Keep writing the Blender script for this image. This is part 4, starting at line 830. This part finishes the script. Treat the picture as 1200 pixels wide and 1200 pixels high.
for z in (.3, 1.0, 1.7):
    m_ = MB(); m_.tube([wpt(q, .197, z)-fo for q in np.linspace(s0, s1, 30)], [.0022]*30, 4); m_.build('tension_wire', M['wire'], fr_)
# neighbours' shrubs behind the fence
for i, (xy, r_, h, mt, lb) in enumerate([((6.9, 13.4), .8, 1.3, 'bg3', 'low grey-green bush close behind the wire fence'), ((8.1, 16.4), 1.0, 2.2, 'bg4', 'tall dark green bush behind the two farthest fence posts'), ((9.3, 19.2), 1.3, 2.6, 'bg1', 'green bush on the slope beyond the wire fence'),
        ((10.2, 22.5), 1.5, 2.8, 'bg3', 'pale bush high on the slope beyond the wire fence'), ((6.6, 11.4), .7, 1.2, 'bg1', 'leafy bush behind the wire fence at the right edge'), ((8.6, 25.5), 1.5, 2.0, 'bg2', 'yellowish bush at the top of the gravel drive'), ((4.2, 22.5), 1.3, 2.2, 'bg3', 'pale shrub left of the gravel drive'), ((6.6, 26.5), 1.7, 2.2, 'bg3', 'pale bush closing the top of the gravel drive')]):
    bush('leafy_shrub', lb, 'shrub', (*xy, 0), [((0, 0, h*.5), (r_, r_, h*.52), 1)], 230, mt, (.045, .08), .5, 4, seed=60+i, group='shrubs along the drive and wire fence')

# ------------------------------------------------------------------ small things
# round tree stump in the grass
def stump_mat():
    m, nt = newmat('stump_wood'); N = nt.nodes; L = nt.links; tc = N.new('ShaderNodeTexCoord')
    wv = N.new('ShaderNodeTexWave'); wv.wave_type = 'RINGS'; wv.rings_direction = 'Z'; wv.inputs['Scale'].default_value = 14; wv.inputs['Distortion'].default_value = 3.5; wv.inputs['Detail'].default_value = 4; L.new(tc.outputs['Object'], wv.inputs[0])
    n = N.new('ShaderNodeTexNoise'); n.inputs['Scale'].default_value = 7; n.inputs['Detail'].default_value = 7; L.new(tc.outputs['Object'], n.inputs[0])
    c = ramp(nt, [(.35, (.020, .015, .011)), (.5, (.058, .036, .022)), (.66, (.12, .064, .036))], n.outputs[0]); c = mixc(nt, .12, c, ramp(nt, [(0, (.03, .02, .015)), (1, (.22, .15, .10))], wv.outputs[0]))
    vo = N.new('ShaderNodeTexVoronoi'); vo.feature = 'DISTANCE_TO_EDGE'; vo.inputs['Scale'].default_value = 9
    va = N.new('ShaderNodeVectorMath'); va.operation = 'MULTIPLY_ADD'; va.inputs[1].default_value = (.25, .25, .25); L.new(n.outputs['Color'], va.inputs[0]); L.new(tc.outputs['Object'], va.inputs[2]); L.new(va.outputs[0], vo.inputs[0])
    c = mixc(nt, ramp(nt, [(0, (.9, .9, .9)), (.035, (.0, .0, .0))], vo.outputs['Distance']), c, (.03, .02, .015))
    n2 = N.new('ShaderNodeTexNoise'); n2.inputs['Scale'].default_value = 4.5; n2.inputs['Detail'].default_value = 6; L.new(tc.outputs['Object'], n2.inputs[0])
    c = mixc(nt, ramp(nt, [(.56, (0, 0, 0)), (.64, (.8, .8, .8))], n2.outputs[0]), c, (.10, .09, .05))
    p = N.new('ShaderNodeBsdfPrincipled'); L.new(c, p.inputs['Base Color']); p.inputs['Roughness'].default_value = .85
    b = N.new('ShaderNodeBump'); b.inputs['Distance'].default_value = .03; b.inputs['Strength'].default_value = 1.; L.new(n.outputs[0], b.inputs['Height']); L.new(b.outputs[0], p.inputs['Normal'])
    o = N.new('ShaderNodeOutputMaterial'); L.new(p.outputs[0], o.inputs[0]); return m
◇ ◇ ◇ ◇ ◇
_Task brief_
Write out, exactly and with nothing else, the lines of the listing above from its first line through the line with "and wire fence')".

_Result_
Keep writing the Blender script for this image. This is part 4, starting at line 830. This part finishes the script. Treat the picture as 1200 pixels wide and 1200 pixels high.
for z in (.3, 1.0, 1.7):
    m_ = MB(); m_.tube([wpt(q, .197, z)-fo for q in np.linspace(s0, s1, 30)], [.0022]*30, 4); m_.build('tension_wire', M['wire'], fr_)
# neighbours' shrubs behind the fence
for i, (xy, r_, h, mt, lb) in enumerate([((6.9, 13.4), .8, 1.3, 'bg3', 'low grey-green bush close behind the wire fence'), ((8.1, 16.4), 1.0, 2.2, 'bg4', 'tall dark green bush behind the two farthest fence posts'), ((9.3, 19.2), 1.3, 2.6, 'bg1', 'green bush on the slope beyond the wire fence'),
        ((10.2, 22.5), 1.5, 2.8, 'bg3', 'pale bush high on the slope beyond the wire fence'), ((6.6, 11.4), .7, 1.2, 'bg1', 'leafy bush behind the wire fence at the right edge'), ((8.6, 25.5), 1.5, 2.0, 'bg2', 'yellowish bush at the top of the gravel drive'), ((4.2, 22.5), 1.3, 2.2, 'bg3', 'pale shrub left of the gravel drive'), ((6.6, 26.5), 1.7, 2.2, 'bg3', 'pale bush closing the top of the gravel drive')]):
    bush('leafy_shrub', lb, 'shrub', (*xy, 0), [((0, 0, h*.5), (r_, r_, h*.52), 1)], 230, mt, (.045, .08), .5, 4, seed=60+i, group='shrubs along the drive and wire fence')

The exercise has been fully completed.